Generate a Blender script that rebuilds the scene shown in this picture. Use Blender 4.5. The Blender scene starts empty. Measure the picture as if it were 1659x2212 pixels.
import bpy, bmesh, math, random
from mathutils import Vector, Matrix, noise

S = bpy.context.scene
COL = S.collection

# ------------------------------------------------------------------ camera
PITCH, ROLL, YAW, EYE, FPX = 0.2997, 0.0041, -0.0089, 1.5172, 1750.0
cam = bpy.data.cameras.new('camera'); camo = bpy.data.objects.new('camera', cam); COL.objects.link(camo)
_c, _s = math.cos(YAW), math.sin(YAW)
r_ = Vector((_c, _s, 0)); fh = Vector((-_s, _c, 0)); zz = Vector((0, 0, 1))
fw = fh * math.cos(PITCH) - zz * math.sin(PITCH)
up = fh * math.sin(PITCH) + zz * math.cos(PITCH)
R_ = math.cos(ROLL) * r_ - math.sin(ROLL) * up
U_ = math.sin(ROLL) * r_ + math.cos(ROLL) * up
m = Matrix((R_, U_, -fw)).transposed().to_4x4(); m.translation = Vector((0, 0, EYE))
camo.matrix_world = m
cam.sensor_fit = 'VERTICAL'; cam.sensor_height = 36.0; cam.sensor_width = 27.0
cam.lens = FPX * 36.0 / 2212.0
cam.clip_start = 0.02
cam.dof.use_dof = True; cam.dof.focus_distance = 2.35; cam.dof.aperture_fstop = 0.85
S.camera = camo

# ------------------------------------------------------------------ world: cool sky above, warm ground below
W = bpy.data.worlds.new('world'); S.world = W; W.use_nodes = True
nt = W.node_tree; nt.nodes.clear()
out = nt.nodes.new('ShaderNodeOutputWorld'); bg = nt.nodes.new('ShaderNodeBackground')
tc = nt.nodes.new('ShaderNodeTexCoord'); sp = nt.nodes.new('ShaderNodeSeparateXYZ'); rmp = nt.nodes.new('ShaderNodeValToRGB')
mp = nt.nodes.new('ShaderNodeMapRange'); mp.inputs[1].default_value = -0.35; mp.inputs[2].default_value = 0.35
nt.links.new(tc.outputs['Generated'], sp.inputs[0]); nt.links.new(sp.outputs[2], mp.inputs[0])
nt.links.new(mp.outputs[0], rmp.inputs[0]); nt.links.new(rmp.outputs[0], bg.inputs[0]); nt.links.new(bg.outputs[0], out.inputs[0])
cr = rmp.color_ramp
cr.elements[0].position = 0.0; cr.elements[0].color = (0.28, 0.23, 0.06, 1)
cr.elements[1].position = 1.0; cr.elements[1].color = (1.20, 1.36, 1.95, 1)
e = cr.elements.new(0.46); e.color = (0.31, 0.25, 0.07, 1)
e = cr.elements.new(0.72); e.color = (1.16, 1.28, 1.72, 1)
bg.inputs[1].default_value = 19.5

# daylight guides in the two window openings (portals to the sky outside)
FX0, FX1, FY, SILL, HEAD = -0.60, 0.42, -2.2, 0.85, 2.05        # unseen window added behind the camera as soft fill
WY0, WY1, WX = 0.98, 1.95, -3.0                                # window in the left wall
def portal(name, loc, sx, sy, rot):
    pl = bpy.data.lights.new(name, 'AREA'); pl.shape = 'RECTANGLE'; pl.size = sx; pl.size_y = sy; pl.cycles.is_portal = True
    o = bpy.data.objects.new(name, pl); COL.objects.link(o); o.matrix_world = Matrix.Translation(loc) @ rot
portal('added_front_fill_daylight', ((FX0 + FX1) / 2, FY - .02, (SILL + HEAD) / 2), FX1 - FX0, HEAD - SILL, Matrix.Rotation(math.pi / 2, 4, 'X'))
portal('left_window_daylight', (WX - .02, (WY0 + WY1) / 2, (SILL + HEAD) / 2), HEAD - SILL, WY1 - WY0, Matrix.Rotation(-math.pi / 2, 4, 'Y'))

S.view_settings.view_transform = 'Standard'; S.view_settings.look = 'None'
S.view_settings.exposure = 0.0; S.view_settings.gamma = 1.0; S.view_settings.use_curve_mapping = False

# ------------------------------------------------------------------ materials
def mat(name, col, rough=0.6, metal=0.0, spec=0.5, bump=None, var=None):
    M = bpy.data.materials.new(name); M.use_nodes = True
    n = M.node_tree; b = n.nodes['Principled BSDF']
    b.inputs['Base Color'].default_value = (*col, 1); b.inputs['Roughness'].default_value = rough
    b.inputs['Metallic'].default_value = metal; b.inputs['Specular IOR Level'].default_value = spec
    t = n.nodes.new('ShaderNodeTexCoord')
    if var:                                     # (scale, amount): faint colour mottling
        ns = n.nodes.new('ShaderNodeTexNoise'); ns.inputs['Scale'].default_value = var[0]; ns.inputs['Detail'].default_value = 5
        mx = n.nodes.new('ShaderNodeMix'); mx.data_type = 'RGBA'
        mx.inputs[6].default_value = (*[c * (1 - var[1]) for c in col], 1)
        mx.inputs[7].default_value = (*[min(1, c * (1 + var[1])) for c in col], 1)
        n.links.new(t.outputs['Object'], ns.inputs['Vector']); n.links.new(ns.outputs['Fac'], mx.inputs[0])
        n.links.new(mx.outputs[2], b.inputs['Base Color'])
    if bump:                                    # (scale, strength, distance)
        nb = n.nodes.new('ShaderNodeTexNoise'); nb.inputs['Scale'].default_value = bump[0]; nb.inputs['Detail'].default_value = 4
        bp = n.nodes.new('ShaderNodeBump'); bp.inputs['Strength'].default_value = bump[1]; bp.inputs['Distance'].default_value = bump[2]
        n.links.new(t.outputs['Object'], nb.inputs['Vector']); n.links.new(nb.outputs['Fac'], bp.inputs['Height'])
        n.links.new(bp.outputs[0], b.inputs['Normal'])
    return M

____

### [Problem description]
Your task is to output all of the data above word for word.

### [Written response]
Generate a Blender script that rebuilds the scene shown in this picture. Use Blender 4.5. The Blender scene starts empty. Measure the picture as if it were 1659x2212 pixels.
import bpy, bmesh, math, random
from mathutils import Vector, Matrix, noise

S = bpy.context.scene
COL = S.collection

# ------------------------------------------------------------------ camera
PITCH, ROLL, YAW, EYE, FPX = 0.2997, 0.0041, -0.0089, 1.5172, 1750.0
cam = bpy.data.cameras.new('camera'); camo = bpy.data.objects.new('camera', cam); COL.objects.link(camo)
_c, _s = math.cos(YAW), math.sin(YAW)
r_ = Vector((_c, _s, 0)); fh = Vector((-_s, _c, 0)); zz = Vector((0, 0, 1))
fw = fh * math.cos(PITCH) - zz * math.sin(PITCH)
up = fh * math.sin(PITCH) + zz * math.cos(PITCH)
R_ = math.cos(ROLL) * r_ - math.sin(ROLL) * up
U_ = math.sin(ROLL) * r_ + math.cos(ROLL) * up
m = Matrix((R_, U_, -fw)).transposed().to_4x4(); m.translation = Vector((0, 0, EYE))
camo.matrix_world = m
cam.sensor_fit = 'VERTICAL'; cam.sensor_height = 36.0; cam.sensor_width = 27.0
cam.lens = FPX * 36.0 / 2212.0
cam.clip_start = 0.02
cam.dof.use_dof = True; cam.dof.focus_distance = 2.35; cam.dof.aperture_fstop = 0.85
S.camera = camo

# ------------------------------------------------------------------ world: cool sky above, warm ground below
W = bpy.data.worlds.new('world'); S.world = W; W.use_nodes = True
nt = W.node_tree; nt.nodes.clear()
out = nt.nodes.new('ShaderNodeOutputWorld'); bg = nt.nodes.new('ShaderNodeBackground')
tc = nt.nodes.new('ShaderNodeTexCoord'); sp = nt.nodes.new('ShaderNodeSeparateXYZ'); rmp = nt.nodes.new('ShaderNodeValToRGB')
mp = nt.nodes.new('ShaderNodeMapRange'); mp.inputs[1].default_value = -0.35; mp.inputs[2].default_value = 0.35
nt.links.new(tc.outputs['Generated'], sp.inputs[0]); nt.links.new(sp.outputs[2], mp.inputs[0])
nt.links.new(mp.outputs[0], rmp.inputs[0]); nt.links.new(rmp.outputs[0], bg.inputs[0]); nt.links.new(bg.outputs[0], out.inputs[0])
cr = rmp.color_ramp
cr.elements[0].position = 0.0; cr.elements[0].color = (0.28, 0.23, 0.06, 1)
cr.elements[1].position = 1.0; cr.elements[1].color = (1.20, 1.36, 1.95, 1)
e = cr.elements.new(0.46); e.color = (0.31, 0.25, 0.07, 1)
e = cr.elements.new(0.72); e.color = (1.16, 1.28, 1.72, 1)
bg.inputs[1].default_value = 19.5

# daylight guides in the two window openings (portals to the sky outside)
FX0, FX1, FY, SILL, HEAD = -0.60, 0.42, -2.2, 0.85, 2.05        # unseen window added behind the camera as soft fill
WY0, WY1, WX = 0.98, 1.95, -3.0                                # window in the left wall
def portal(name, loc, sx, sy, rot):
    pl = bpy.data.lights.new(name, 'AREA'); pl.shape = 'RECTANGLE'; pl.size = sx; pl.size_y = sy; pl.cycles.is_portal = True
    o = bpy.data.objects.new(name, pl); COL.objects.link(o); o.matrix_world = Matrix.Translation(loc) @ rot
portal('added_front_fill_daylight', ((FX0 + FX1) / 2, FY - .02, (SILL + HEAD) / 2), FX1 - FX0, HEAD - SILL, Matrix.Rotation(math.pi / 2, 4, 'X'))
portal('left_window_daylight', (WX - .02, (WY0 + WY1) / 2, (SILL + HEAD) / 2), HEAD - SILL, WY1 - WY0, Matrix.Rotation(-math.pi / 2, 4, 'Y'))

S.view_settings.view_transform = 'Standard'; S.view_settings.look = 'None'
S.view_settings.exposure = 0.0; S.view_settings.gamma = 1.0; S.view_settings.use_curve_mapping = False

# ------------------------------------------------------------------ materials
def mat(name, col, rough=0.6, metal=0.0, spec=0.5, bump=None, var=None):
    M = bpy.data.materials.new(name); M.use_nodes = True
    n = M.node_tree; b = n.nodes['Principled BSDF']
    b.inputs['Base Color'].default_value = (*col, 1); b.inputs['Roughness'].default_value = rough
    b.inputs['Metallic'].default_value = metal; b.inputs['Specular IOR Level'].default_value = spec
    t = n.nodes.new('ShaderNodeTexCoord')
    if var:                                     # (scale, amount): faint colour mottling
        ns = n.nodes.new('ShaderNodeTexNoise'); ns.inputs['Scale'].default_value = var[0]; ns.inputs['Detail'].default_value = 5
        mx = n.nodes.new('ShaderNodeMix'); mx.data_type = 'RGBA'
        mx.inputs[6].default_value = (*[c * (1 - var[1]) for c in col], 1)
        mx.inputs[7].default_value = (*[min(1, c * (1 + var[1])) for c in col], 1)
        n.links.new(t.outputs['Object'], ns.inputs['Vector']); n.links.new(ns.outputs['Fac'], mx.inputs[0])
        n.links.new(mx.outputs[2], b.inputs['Base Color'])
    if bump:                                    # (scale, strength, distance)
        nb = n.nodes.new('ShaderNodeTexNoise'); nb.inputs['Scale'].default_value = bump[0]; nb.inputs['Detail'].default_value = 4
        bp = n.nodes.new('ShaderNodeBump'); bp.inputs['Strength'].default_value = bump[1]; bp.inputs['Distance'].default_value = bump[2]
        n.links.new(t.outputs['Object'], nb.inputs['Vector']); n.links.new(nb.outputs['Fac'], bp.inputs['Height'])
        n.links.new(bp.outputs[0], b.inputs['Normal'])
    return M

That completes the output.